Fernando Aparicio. Professor. Instituto de Empresa

21 October 2003

A concept that covers a range of terms dealing with recovery of business operations in the wake of disasters, such as fires, floods, hurricanes, earthquakes, power cuts or terrorism.

What are they?

The name Disaster Recovery Plan is given to the document that deals with restoring normal operations after an unexpected incident (disaster); it deals with the technological side of the recovery, i.e. the capacity for reconverting information systems to the state that existed before the disaster. To compare, a Business Continuity Plan would only address the critical business operations necessary to keep the company functioning after such an unplanned incident. The difference between the two intimately linked concepts is that business continuity involves greater urgency. It takes care of reestablishing - in the shortest time possible - the minimum operational requirements so the company can provide services to clients and users.

What implications for the company?

Like any event that affects the firm’s situation, it requires the leadership of general management and a clear definition of its role. Nonetheless, as is normal for everything related to investing in security, boards of directors tend not to grant special priority to handling a one-off situation - with an indeterminable probability of occurrence and barely any chance of a return on the investment - until they find themselves bleeding from a gaping wound. The tectonic situation in California, hurricanes in Florida or events such as 9-11 have made Americans the world reference for considering the importance of having adequate contingency plans. In Spain, just ask the state airline, Iberia, after the recent electrical fire in its control system, whether it is better to weigh these questions before or after they happen.

A study at the University of Minnesota divided businesses into sectors, according to the maximum length of time a firm could be out of action without endangering its survival. The two extremes were the insurance sector (five to six days) and the financial sector (two days). All other sectors studied (manufacturing, industrial and distribution) were situated between these two. An obvious conclusion of this survey is that, if an event could lead me to bankruptcy within a couple of days, I’d better plan for an appropriate response. And the principal objective of any business continuity plan is simply to survive in the face of this kind of situation.

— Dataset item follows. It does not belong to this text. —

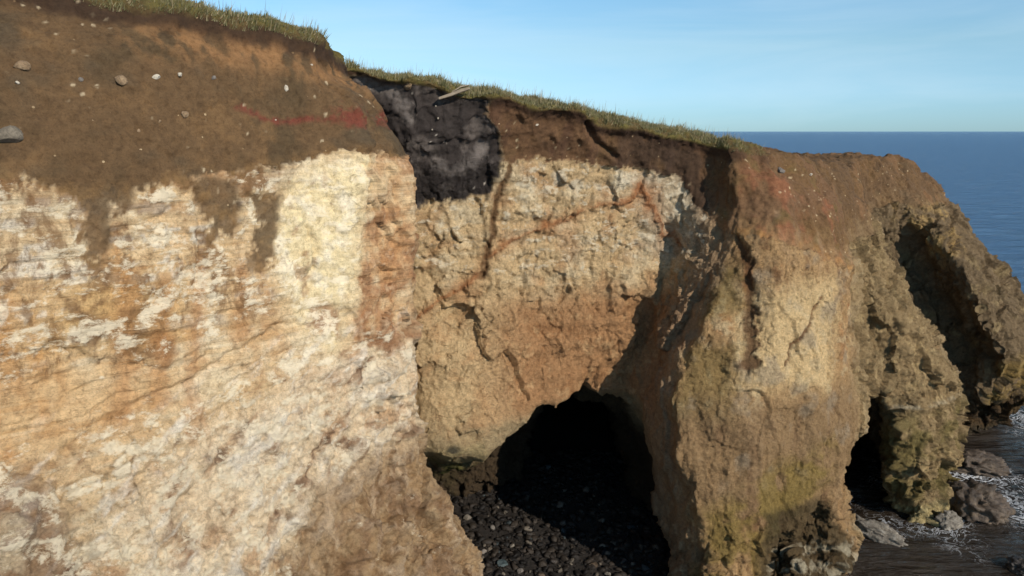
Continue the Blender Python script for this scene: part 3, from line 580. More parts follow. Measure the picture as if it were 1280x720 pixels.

Moreover, as in any plan that affects all company departments, participation of all personnel is required. They should be organized into teams that share emergency duties in the event of an incident. Every department must participate in drawing up the plan, both in prior analysis of the impact a disaster might have, and when participating in testing that plan.

Typically, questions involved when analyzing impact on the business include classification of the business’ critical resources and processes, and the period of time within which they must be restored before losses reach a significant or unacceptable level. Evidently, results of this analysis have repercussion on the costs of the plan, as a shorter recovery time will require greater investment to ensure effective reestablishment of normality.

Analysis of the impact of disasters on business requires, for appropriate prioritization, classification of all information assets. Categories used generally range from critical (those functions that cannot be performed unless they are replaced by identical capabilities) to non-critical (those that may be interrupted for a prolonged period at little or no cost). There are also intermediate states, such as vital or sensitive, where functions may be performed manually for a short period and at an acceptable cost level.

In today’s organizations, more prolonged and costly interruptions generally require recovery alternatives at a different venue from the primary location, in such a way that the habitual critical processes may continue - ideally without clients even being aware of the disaster. When choosing these processing alternatives, several options exist, with significant cost variations among them. They are known as hot sites, warm sites or cold sites, according to the degree to which compatible hardware and software elements, facilities or redundant telecommunications connections are available which permit continuity of critical business operations. Recovery times, according to the option chosen, may range from several hours to several weeks.

Other alternatives, more feasible on paper than in practice, include the possibility of establishing a reciprocal agreement between similar companies for providing mutual processing assistance in the event of an emergency. While this is the least expensive alternative, in practice the differences in system configurations usually pose serious compatibility problems.

Science fiction? Overprotection of information at over-the-top cost? As the financial and telecommunications sectors know only too well - being habitual sufferers and, as such, those which spearhead contingency plans - prevention is certainly cheaper than cure, and a well-designed and tested contingency plan may prove to be the only guarantee of survival. Why not ask yourself how much leeway you would give your bank if it could not guarantee an immediate restoration of its service?